Bible, Old Testament manuscripts

The oldest dated mss. are both of the 5th cent.: a palimpsest of Isaiah (5ph1 in the Leiden Peshitta edition; 459/60), and a Pentateuch (5b1; 463/4). Of the ca. 50 Peshitta mss. dating from before ca. 1000 (eleven of which are dated), two-thirds consist of single books, the remainder being groups of books (especially, the Pentateuch), with the exception of three entire Old Testaments (7a1, 8a1, and 9a1). Occasionally a biblical book is transmitted in the same ms. as non-biblical texts. Outside the Pentateuch there is no fixed order of books, even in the rare mss. with the entire OT; there the contents as well vary, especially as far as the so-called ‘deutero-canonical’ or ‘apocryphal’ books are concerned. In the E.-Syr. tradition a grouping of books known as Beth Mawtbe came into use, consisting of the historical books, less Chronicles, followed by Proverbs, Sirach, Qohelet, Ruth, Song, and Job (Psalms were usually copied separately). Another grouping is of ‘Books of the Women’ (Ruth, Esther, Susanna, Judith).

In the earliest mss. lections are sometimes indicated within the biblical text, but more frequently lections were added in the margins by later hands. About the 9th/10th  cent. the first lectionary mss. appear, with the readings in the sequence of the liturgical year. Illustrations are extremely rare; with the exception of a portrait of David in a Sinai ms. of Kings (7h10) these are confined to two de luxe productions with the entire OT (8a1, 12a1). Bilingual mss. are also very rare and almost all are Syriac with Arabic; an exceptional case is a pentaglot Psalter, Syriac with Arabic, Armenian, Coptic, and Ethiopic (Rome, Barberiniani Or. 2; 14th cent.).

Of the versions other than the Peshitta, the most important ms. is the large Syro-Hexapla in Milan, containing the prophetic and wisdom books (8th cent.).

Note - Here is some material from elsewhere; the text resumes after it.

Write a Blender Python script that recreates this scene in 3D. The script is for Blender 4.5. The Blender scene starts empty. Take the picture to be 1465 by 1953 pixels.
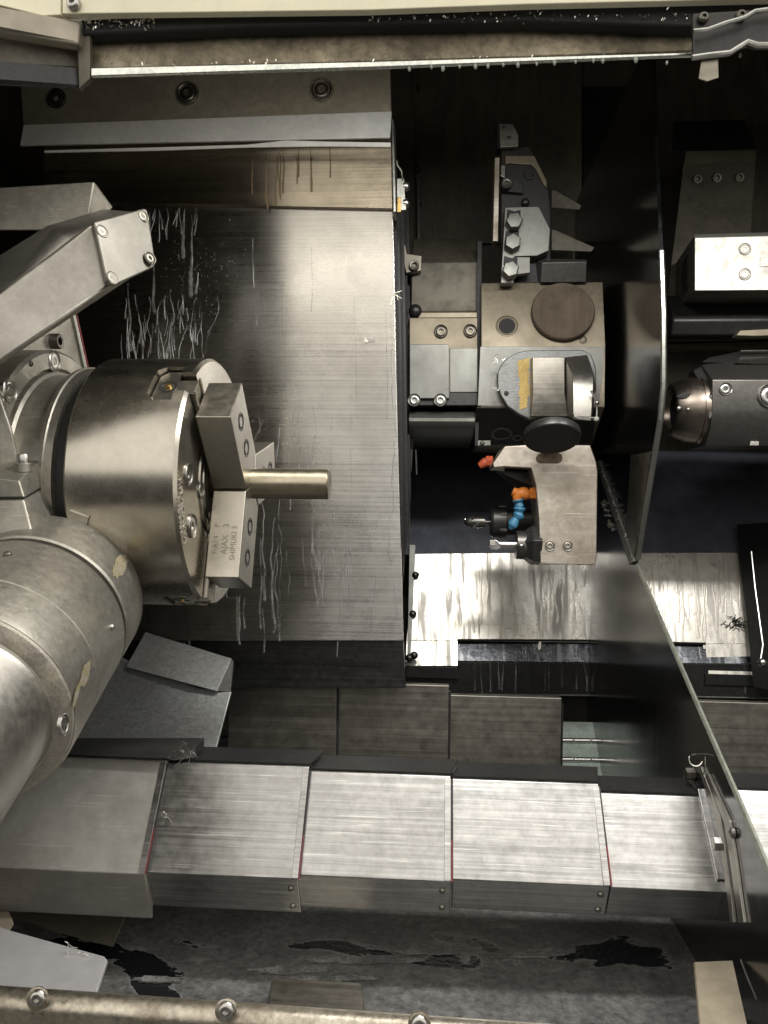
import bpy, bmesh, math, random
from mathutils import Vector as V, Matrix
random.seed(7)
C = bpy.context.scene.collection
SC = bpy.context.scene
rad = math.radians

# ------------------------------------------------------------------ camera
FPX, CX, CY = 1467.0, 732.5, 976.5
CAM = V((0, 0, 1.3))
a, r = rad(4.0), rad(0.7)
Fw = V((-math.sin(a), math.cos(a), 0)); R0 = V((math.cos(a), math.sin(a), 0)); U0 = V((0, 0, 1))
Rt = math.cos(r) * R0 + math.sin(r) * U0
Up = math.cos(r) * U0 - math.sin(r) * R0
cd = bpy.data.cameras.new('camera'); cam = bpy.data.objects.new('camera', cd); C.objects.link(cam)
cd.sensor_fit = 'AUTO'; cd.sensor_width = 36; cd.lens = FPX / 1953 * 36
cd.clip_start = .02; cd.clip_end = 50
M = Matrix((Rt, Up, -Fw)).transposed().to_4x4(); M.translation = CAM
cam.matrix_world = M
SC.camera = cam

# ------------------------------------------------------------------ room light and work lamps
W = bpy.data.worlds.new('World'); SC.world = W; W.use_nodes = True
bg = W.node_tree.nodes['Background']
bg.inputs[0].default_value = (1.0, .955, .88, 1); bg.inputs[1].default_value = 1.6

def lamp(name, loc, target, sx, sy, power, col, spread=180):
    l = bpy.data.lights.new(name, 'AREA'); l.shape = 'RECTANGLE'; l.size = sx; l.size_y = sy
    l.energy = power; l.color = col; l.spread = rad(spread)
    o = bpy.data.objects.new(name, l); C.objects.link(o); o.location = loc
    o.rotation_euler = (V(target) - V(loc)).to_track_quat('-Z', 'Y').to_euler()
    return o
lamp('work_lamp', (.09, .60, 1.3 + .45), (.07, .86, 1.2), .24, .06, 3.0, (1, .98, .94), 158)
lamp('work_lamp', (-.175, .60, 1.3 + .45), (-.17, 1.0, 1.4), .22, .12, .42, (1, .93, .80))
lamp('work_lamp', (.50, .62, 1.3 + .47), (.50, .86, 1.2), .20, .06, 3.6, (1, .98, .95), 165)
SC.view_settings.view_transform = 'Standard'; SC.view_settings.look = 'None'
SC.view_settings.exposure = 0; SC.view_settings.gamma = 1
SC.cycles.max_bounces = 10; SC.cycles.glossy_bounces = 6; SC.cycles.use_denoising = True
SC.cycles.caustics_reflective = True; SC.cycles.blur_glossy = .6
SC.cycles.sample_clamp_indirect = 6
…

The first half of this ms., still extant in the 16th cent., has been subsequently lost, with the result that for several books no Syro-Hexapla ms. is available; Exodus, however, is preserved in a ms. dated 697. Occasionally the Syro-Hexapla features in a separate column alongside other versions: with Peshitta (Isaiah; 9k3); with Greek and Arabic (Psalms; ed. N. Pigulevskaya, Palestinskii Sbornik 1[63] [1954], 59–90); and in a polyglot Psalter (with Hebrew, Greek, and Arabic). Passages from the Syro-Hexapla were sometimes used in lectionary mss. Some books of Yaʿqub of Edessa’s revision survive in mss. copied only a decade or two after his death. That of Samuel has lections supplied (with a table indicating where to find them) in an early second hand.

See Fig. 95.

Sources

  • F. Briquel Chatonnet and Ph. Le Moigne (ed.), L’Ancien Testament en syriaque (ÉtSyr 5; 2008).
  • S. P. Brock, ‘A fourteenth-century polyglot Psalter’, in Studies in Philology in Honour of R. J. Williams, ed. G. E. Kadish and G. E. Freeman (1982), 1–15.
  • L.-A.  Hunt, ‘The Syriac Buchanan Bible’, OCP 57 (1991), 331–69. (12a1)
  • C. Pasini, ‘Per la storia della siro-esaplare ambrosiana’, OCP 71 (2005), 21–58.
  • Peshitta Institute, List of Old Testament Peshiṭta manuscripts (Preliminary Issue) (1961). (New edition in preparation)
  • R.  Sörries, Die Syrische Bibel von Paris. Paris, Bibliothèque Nationale, syr. 341. Eine frühchristliche Bilderhandschrift aus dem 6. Jahrhundert (1991). (= 8a1)
  • W.  van  Peursen, ‘La diffusion des manuscrits bibliques conservés: typologie, organisation, nombre et époques de copie’, in L’Ancien Testament en syriaque,ed. F. Briquel Chatonnet and Ph. Le Moigne (ÉtSyr 5; 2008), 193–214.